Ne yaptığımız ise, bu değerlerimiz ışığındaki becerilerimiz ile ilgili. Sonradan kazanabilen, öğrenebilen şeyler. Değerlerimize uygun şeyler yaptığımız müddetçe iç çatışmalarımızı aza indirgemiş oluruz.
Neye sahip olduğumuz ise fiziksel çevremiz ile ilgili. Kendimize şu soruyu soralım. Bir şeylere sahip olmak için mi buradayım, yoksa gerçekten bana (değerlerime) uygun olduğu için mi? Bu soruya açıkça cevap verirsek nerede olduğumuzu, nereye gitmek istediğimizi de tayin etmiş oluruz.

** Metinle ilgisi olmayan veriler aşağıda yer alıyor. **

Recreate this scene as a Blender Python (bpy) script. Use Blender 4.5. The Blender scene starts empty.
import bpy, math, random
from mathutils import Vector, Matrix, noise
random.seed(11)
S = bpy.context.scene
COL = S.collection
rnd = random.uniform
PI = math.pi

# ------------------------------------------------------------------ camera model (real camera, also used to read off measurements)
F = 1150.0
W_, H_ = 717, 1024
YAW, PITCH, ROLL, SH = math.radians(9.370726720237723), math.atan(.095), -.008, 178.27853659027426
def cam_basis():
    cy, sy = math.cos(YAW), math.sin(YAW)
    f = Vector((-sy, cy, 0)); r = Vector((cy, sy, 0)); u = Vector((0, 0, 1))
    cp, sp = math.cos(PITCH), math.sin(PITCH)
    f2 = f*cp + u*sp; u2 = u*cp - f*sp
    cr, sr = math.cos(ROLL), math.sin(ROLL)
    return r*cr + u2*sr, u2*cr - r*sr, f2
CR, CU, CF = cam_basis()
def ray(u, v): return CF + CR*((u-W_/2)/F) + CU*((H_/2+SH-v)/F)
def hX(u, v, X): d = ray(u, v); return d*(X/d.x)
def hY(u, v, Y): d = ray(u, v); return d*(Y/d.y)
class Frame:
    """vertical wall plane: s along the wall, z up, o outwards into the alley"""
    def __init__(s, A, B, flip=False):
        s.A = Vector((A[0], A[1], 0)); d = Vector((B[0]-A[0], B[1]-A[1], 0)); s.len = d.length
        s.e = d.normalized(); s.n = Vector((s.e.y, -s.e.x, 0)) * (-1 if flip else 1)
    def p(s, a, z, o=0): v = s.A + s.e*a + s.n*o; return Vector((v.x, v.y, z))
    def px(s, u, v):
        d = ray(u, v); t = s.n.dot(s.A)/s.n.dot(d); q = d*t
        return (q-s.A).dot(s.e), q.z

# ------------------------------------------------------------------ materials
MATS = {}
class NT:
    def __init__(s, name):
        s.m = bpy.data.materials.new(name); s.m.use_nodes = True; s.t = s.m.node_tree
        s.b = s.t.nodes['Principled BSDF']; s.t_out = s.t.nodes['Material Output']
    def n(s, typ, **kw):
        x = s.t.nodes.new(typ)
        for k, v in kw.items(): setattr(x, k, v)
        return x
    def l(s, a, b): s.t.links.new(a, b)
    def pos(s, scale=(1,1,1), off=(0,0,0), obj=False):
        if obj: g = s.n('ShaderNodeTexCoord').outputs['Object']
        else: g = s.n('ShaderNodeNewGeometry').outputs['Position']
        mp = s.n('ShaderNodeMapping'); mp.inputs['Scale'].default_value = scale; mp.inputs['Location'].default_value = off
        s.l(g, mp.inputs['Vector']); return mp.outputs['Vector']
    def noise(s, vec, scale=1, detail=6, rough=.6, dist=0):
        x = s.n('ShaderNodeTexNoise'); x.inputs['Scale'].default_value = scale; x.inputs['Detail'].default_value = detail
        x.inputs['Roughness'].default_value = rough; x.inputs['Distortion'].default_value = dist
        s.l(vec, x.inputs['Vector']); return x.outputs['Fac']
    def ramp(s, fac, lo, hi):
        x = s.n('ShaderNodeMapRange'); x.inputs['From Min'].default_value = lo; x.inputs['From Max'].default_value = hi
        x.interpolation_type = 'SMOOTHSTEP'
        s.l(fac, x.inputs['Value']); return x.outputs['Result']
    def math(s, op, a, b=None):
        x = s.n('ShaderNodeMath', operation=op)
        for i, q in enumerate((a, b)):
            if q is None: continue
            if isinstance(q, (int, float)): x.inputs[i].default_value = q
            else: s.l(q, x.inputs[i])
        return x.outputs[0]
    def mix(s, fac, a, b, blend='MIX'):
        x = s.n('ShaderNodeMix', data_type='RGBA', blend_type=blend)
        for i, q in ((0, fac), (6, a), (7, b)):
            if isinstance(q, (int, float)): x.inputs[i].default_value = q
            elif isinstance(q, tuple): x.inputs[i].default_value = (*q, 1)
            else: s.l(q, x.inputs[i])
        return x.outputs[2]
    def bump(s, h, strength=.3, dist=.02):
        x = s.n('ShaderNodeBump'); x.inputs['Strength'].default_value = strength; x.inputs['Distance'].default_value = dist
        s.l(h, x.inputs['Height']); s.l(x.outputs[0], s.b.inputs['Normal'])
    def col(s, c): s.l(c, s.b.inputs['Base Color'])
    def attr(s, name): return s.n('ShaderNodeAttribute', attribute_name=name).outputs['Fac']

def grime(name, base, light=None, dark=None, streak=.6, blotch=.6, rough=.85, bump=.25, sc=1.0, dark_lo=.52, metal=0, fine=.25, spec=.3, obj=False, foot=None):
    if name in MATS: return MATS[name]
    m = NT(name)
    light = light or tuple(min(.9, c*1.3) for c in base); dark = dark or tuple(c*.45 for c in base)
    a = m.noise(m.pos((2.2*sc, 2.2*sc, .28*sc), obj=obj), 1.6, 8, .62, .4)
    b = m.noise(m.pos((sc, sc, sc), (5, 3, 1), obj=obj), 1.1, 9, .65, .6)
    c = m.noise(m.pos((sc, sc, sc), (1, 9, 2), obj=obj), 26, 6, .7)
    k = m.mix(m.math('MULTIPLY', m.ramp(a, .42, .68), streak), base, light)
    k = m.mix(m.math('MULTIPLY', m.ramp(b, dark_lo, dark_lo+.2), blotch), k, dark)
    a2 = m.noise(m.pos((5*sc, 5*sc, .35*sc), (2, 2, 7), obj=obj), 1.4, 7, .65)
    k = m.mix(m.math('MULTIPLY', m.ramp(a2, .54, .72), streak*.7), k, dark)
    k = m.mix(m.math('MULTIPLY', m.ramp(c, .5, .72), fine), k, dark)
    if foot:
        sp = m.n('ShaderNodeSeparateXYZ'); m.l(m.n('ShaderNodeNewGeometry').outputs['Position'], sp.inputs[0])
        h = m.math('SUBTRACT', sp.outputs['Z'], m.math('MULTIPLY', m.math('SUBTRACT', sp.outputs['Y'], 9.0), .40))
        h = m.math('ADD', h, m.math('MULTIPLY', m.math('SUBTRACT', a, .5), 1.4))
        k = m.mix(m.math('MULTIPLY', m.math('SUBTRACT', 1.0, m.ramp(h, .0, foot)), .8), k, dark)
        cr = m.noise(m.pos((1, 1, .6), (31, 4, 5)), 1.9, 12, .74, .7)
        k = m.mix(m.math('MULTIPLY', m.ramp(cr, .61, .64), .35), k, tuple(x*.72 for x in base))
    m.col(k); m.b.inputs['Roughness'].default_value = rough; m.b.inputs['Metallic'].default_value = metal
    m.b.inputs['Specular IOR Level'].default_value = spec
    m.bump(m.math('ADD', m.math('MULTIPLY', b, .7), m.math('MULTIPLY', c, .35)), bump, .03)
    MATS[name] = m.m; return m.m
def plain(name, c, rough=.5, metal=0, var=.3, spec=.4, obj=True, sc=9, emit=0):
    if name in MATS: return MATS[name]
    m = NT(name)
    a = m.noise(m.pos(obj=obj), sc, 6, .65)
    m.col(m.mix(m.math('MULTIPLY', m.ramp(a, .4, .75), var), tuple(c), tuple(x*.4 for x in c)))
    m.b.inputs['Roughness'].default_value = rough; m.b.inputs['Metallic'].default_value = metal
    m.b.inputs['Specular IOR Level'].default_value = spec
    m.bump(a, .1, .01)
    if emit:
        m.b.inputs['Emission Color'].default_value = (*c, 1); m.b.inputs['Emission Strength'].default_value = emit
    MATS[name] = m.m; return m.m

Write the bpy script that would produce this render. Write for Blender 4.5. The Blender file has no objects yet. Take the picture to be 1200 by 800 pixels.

O zaman şöyle bir çıkarımda bulunursak yanlış olmaz: Kendini tanı, kim olduğunu bul, buna uygun şeyi yap, zaten sahip olacaksın. Çünkü bu sefer enerjini senin için önemli olan şeye vereceksin ve eninde sonunda bu yolda mutlu olacaksın ve bunu sürdürmek için daha fazla enerji ile yoluna devam edeceksin.
Nem Ayşen İpekoğlu,
18.10.2017
Kalemine saglik. Yurekten katiliyorum.
Sevgili Ayşen çok güzel bir yazı 🙂 Kalemine sağlık. Galiba en büyük sorun küçüklükten itibaren bize verilen şartlanmışlıklardan sıyrılıp gerçekten kim olduğumuzu bulabilmek. Sevgiler
Çok çok beğendim…çokça da kendimden ve yaşadıklarımdan birşeyler buldum…durum bu kadar net, yalın ve somut anlatılabilirdi…Bu yazıyı daha önce okumuş olsam olaylara bakış açım çok daha farklı olurdu kesin… Kalemine sağlık…
Hislere tercuman olmussun kalemine saglik
Kutlarım ve teşekkür ederim Ayşen Hanım, birçoğumuzun yaşadığı ikilemi saptayarak dile getirmişsiniz, gerçek kimliklerimiz ve içinde yaşadığımız toplumun bize dayattıkları… Dilerim çocuklarımız kendi değerlerine geç kalmadan ulaşsınlar…
Kesinlikle doğru zaten durum böyle olmadığı /olamadığı için çocuklarımız da ne istediğini bilmiyor ve doyumsuz .
Çok net kolay anlaşılır bir dille aslında en ortak sorunumuzu ve sorularımızı yazıya dökmüşsün.